Dès les années 1920, le travail de Gaston Suisse est déjà reconnu par la critique. La splendeur de ses décors séduit. En 1924, il est chargé de la décoration de l’Alhambra d’Alger, et entreprend un grand voyage. Il parcourt le Maghreb puis le Sahara et le sud de l’Afrique. Il ramène de ce voyage de nombreux croquis et dessins animaliers. Membre de la Société des Artistes Animaliers dès 1925 il reçoit la médaille d’argent lors de l’Exposition des Arts Décoratifs cette même année.
En décembre 1927, Gaston Suisse participe à la première exposition du groupe des animaliers à la Galerie Brandt. Il travaille en collaboration avec de nombreux ensembliers parmi lesquels Jansen, Straub, Brandt, Ruhlmann et Boyer, et réalise des coffrets commercialisés aux Etats-Unis pour la prestigieuse maison Hermès.
En 1930, Gaston Suisse obtient le grand prix du Salon de la Société Nationale des Beaux-Arts, puis obtiendra en 1934 la médaille d’or. Il remporte avec son œuvre « La Chasse » la médaille d’or de l’Exposition Coloniale de 1931.

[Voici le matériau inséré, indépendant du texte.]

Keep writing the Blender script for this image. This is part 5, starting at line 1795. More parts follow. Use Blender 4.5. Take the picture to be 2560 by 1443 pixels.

A l’occasion de l’Exposition Internationale de 1937, Gaston Suisse connaît une réelle consécration. Il est commissionné par la Ville de Paris pour réaliser un décor monumental destiné à la salle de réception du Palais de Tokyo, aujourd’hui détenu par le Musée d’Art Moderne de la Ville de Paris.
Mobilisé puis fait prisonnier durant la Seconde Guerre Mondiale, il réussit à s’évader pour passer en zone libre avant de regagner Paris. L’artiste rencontre alors Gisèle, qui deviendra sa femme et la clé de son bonheur familial ; une plénitude et une sérénité omniprésentes dans son œuvre.
A la fin de la Seconde Guerre Mondiale, Gaston Suisse reprend son travail et expose au Salon des Artistes Animaliers, au Salon d’Automne, ou encore au Cercle Volney. Uniquement ses projets aboutis sont commercialisés, cependant son atelier regorge d’un trésor pictural : une multitude de croquis et de pastels dessinés d’après nature. L’artiste travaille sans relâche. Seul dans son atelier, il étudie, parfait sa précision des formes animales et végétales, expérimente de nouveaux procédés.
Gaston Suisse meurt en 1988 à Paris. Ses créations sont aujourd’hui très recherchées et figurent dans de nombreuses collections publiques notamment celles du Musée d’Art Moderne de la Ville de Paris, du Musée de l’Armée, du Musée des Années Trente à Boulogne, du Musée des Beaux-Arts de Bruxelles, du Musée Bellerive de Zurich ou du Dallas Museum of Art. La grande rigueur de travail de Gaston Suisse l’ayant poussé à choisir parmi les matériaux les plus nobles et l’excellente qualité d’exécution de ses décors permet à ces précieux objets de conserver aujourd’hui toute leur splendeur.